Oysa bu toplumun din anlayışında her ne kadar bazı problemler olsa da en azından Allah’ın kimi insanları cezalandırmak için kar yağdırdığını, çocukların yaptıkları “kardan adam”ların put olduğunu kabul edecek kadar dar kafalı değil bu ülkenin ezici çoğunluğu. Ayrıca Sezen Aksu’nun şarkı sözlerinin dini değerlere hakaret içerdiğini düşünecek, bundan incinecek ve açılan sefere asker yazılacak kadar “cahil” de değil bu toplum.
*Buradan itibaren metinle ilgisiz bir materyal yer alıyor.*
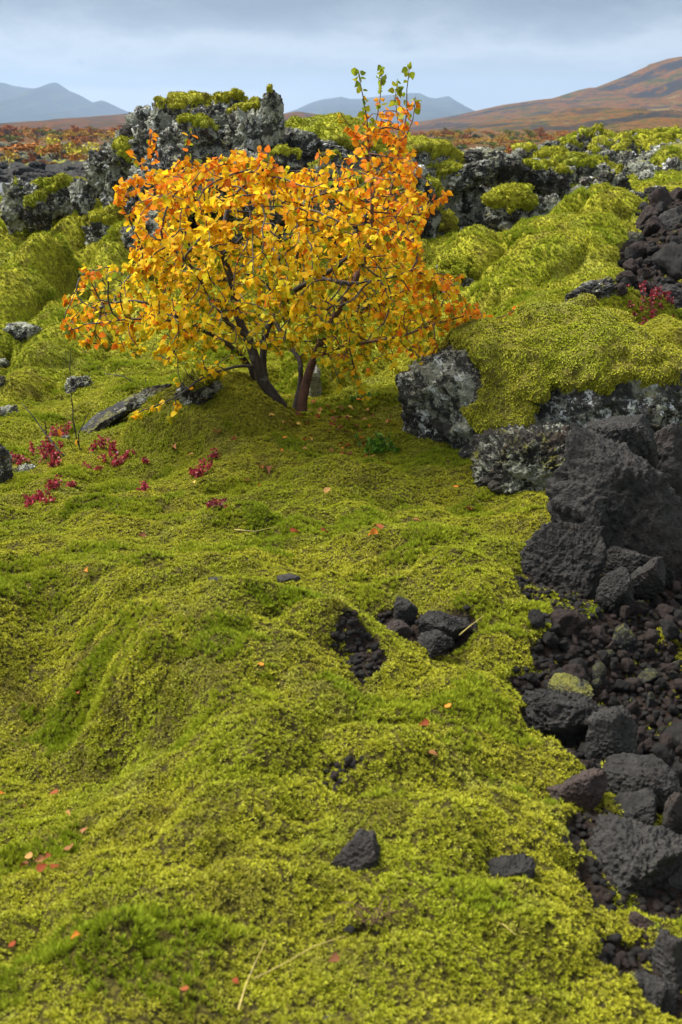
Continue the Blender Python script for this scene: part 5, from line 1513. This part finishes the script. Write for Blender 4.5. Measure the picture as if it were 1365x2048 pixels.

İnsanları hamasetle coşturabilirsiniz, dini ve milli hassasiyetlerini uyararak belirli hedeflere yönlendirebilirsiniz. Çünkü son tahlilde aklı duygularının gerisinden gelen canlılarız biz. Ama toplumun ortalama algı, bilgi ve eğitim seviyesinin daha altındaki bir politik diskurun toplumu harekete geçirmesini beklemek de olacak şey değil.